Exotic food, smoke and the clock

  • Expect these types of meals to last two hours, sometimes longer.

  • Dozens of dishes will be served at the meal, and when the banquet is over, there will be an abundance of food leftover. In American culture this is viewed as wasteful. But in Chinese culture, if all the dishes have been completely eaten, it indicates that the host failed by not providing enough, and is an embarrassment to him. Comments about waste are not generally helpful.

  • In Chinese culture, it is considered rude to ask someone to stop smoking. (It is not considered rude to smoke in front of someone who doesn’t like to breathe smoke.) Many men smoke at the table at the end of a banquet.

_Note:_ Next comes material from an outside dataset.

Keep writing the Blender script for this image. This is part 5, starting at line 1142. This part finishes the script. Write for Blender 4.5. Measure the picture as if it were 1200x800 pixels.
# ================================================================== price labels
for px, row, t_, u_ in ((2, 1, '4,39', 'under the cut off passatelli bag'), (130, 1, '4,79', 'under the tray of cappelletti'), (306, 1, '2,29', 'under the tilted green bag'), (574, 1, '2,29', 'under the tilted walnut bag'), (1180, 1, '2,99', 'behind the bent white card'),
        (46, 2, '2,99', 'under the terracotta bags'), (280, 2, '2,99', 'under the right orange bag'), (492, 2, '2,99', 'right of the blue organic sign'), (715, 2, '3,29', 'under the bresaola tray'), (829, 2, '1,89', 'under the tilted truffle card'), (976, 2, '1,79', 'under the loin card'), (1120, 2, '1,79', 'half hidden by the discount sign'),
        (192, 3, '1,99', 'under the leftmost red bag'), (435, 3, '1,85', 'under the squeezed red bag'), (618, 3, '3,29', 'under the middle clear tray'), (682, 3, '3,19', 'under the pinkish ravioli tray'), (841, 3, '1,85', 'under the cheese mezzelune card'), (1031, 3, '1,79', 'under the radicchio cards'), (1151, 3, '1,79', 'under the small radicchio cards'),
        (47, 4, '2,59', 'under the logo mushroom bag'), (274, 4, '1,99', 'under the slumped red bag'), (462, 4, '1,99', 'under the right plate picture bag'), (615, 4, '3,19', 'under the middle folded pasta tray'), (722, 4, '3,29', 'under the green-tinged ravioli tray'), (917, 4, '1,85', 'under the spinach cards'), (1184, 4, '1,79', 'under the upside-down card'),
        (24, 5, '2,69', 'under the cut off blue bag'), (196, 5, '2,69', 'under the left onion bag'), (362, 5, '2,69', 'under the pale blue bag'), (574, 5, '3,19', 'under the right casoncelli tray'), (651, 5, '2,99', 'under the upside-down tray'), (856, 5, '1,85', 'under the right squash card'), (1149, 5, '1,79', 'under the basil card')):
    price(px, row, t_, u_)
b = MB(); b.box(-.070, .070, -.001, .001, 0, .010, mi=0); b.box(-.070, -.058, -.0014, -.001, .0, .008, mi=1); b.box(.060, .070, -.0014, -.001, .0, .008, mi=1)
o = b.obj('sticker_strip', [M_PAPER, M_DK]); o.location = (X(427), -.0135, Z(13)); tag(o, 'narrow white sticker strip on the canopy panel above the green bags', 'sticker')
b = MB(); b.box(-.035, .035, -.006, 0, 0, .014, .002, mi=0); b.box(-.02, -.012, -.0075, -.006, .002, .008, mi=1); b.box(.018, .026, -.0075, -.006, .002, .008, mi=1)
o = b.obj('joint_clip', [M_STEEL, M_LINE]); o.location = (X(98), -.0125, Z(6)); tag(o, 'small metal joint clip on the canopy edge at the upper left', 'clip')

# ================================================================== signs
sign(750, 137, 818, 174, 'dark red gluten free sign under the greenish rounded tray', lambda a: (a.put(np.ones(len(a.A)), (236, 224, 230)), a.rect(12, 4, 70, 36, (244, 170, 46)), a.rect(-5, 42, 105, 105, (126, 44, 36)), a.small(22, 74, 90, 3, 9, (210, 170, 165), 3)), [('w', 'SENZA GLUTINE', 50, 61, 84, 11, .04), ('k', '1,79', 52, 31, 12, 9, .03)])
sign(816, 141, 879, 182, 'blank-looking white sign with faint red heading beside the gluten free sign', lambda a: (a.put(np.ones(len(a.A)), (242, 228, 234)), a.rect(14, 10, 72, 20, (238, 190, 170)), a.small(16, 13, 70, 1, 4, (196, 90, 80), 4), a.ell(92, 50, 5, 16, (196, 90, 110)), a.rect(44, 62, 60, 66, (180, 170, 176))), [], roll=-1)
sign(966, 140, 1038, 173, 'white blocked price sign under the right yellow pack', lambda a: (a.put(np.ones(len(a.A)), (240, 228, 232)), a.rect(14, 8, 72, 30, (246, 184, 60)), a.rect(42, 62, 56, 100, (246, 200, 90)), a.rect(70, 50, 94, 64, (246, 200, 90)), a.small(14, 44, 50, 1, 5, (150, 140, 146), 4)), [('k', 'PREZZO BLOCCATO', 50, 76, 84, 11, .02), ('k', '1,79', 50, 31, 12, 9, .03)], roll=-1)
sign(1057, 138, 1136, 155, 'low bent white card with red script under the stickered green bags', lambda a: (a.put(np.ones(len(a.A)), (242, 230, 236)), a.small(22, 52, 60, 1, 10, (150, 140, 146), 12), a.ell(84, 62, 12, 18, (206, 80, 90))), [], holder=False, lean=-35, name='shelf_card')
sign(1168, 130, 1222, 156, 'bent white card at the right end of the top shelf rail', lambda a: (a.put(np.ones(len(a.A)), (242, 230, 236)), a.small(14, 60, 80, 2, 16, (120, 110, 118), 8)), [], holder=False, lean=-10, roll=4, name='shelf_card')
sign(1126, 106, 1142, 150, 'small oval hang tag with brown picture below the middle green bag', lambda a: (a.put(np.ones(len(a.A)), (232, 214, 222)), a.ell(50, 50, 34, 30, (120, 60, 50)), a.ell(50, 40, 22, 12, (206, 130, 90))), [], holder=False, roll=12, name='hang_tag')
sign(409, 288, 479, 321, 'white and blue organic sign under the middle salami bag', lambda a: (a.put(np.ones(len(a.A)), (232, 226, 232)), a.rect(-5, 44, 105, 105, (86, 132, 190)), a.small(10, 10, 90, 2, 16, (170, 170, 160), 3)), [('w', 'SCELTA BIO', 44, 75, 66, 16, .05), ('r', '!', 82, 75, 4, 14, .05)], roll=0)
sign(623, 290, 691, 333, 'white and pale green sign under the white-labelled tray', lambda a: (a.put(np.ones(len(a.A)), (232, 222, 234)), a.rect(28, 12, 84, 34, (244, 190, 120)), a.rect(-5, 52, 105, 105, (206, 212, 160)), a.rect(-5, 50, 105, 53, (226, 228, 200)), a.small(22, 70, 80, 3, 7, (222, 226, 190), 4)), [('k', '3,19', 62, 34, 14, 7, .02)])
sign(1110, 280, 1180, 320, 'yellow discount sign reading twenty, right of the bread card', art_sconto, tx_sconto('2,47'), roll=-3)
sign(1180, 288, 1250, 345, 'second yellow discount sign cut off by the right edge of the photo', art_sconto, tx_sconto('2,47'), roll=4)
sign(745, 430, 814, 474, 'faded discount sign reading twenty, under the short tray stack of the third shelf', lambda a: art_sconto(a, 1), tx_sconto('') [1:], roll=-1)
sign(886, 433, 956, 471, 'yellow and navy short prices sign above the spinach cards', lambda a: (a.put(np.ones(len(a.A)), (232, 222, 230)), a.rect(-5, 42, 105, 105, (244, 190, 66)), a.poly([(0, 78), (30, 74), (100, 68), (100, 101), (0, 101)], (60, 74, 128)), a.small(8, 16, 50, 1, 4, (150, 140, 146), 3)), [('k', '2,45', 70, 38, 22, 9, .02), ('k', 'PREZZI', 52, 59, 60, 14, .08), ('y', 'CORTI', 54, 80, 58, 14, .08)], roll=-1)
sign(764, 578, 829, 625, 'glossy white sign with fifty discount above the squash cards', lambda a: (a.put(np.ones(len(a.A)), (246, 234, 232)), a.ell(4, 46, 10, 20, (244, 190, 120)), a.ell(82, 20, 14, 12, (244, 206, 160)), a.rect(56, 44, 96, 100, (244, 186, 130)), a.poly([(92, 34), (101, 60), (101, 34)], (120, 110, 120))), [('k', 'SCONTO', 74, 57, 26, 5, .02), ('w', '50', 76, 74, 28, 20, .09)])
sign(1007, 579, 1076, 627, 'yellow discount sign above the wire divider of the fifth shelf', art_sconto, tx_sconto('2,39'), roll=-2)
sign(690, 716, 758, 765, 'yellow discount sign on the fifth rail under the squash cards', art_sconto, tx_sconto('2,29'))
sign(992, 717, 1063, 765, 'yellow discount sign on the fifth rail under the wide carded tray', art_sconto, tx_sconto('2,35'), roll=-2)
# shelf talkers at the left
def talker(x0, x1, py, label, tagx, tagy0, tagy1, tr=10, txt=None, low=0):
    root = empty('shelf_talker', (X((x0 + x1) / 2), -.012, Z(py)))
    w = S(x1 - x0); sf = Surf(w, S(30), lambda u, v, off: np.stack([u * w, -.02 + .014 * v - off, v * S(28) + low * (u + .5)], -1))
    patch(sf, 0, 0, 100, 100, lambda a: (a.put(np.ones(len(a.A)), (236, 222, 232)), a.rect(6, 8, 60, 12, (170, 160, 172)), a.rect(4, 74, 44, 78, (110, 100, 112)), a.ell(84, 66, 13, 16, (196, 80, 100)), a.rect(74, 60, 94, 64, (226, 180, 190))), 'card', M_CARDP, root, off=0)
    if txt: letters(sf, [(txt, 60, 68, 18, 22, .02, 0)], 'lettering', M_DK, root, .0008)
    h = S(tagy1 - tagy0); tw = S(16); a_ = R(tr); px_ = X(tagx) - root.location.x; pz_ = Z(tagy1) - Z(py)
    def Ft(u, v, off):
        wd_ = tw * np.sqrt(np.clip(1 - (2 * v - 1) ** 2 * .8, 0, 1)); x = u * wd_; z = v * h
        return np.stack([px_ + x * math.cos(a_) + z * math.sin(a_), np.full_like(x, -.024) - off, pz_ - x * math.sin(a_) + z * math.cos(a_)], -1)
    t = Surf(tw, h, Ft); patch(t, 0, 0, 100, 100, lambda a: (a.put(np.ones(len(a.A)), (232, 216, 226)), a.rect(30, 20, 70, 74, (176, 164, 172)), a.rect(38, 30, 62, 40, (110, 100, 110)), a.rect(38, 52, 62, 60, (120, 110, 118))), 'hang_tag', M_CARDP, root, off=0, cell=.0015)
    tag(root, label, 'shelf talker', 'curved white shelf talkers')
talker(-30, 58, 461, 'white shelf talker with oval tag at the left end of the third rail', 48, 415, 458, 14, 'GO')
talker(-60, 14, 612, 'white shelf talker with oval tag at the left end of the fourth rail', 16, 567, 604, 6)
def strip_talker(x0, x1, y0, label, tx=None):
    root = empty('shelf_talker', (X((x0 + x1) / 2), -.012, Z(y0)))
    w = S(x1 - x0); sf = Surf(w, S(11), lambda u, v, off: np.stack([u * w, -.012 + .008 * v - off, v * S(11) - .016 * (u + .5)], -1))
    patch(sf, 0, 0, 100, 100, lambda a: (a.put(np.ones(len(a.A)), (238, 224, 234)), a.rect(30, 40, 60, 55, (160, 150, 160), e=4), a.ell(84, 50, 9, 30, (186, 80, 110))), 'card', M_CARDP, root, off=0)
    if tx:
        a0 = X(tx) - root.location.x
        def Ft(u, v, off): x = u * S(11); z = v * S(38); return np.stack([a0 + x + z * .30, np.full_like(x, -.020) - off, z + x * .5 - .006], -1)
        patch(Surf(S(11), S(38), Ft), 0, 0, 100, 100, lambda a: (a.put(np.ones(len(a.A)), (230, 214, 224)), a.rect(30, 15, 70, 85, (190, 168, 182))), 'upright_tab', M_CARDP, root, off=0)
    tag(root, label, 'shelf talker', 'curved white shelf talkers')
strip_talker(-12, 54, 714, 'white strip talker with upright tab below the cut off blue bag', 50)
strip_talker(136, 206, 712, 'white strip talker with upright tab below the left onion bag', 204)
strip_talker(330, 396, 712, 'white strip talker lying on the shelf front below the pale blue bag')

  • If you are invited to someone’s home or you are the only guest of honor at a banquet, you should humbly and clearly inform the host of what you will not or cannot eat prior to the banquet. They may go to great expense to buy delicacies just for you, and if you do not plan to eat frogs, cicadas or scorpions, it is best to let them know up front. If faced with an awkward situation, let the Lord guide you to make the most gracious decision about what to do.

  • Most Chinese people learn traditional banquet etiquette after they become adults and engage in workplace banquet situations. You may encounter some Chinese adults still learning the basics themselves.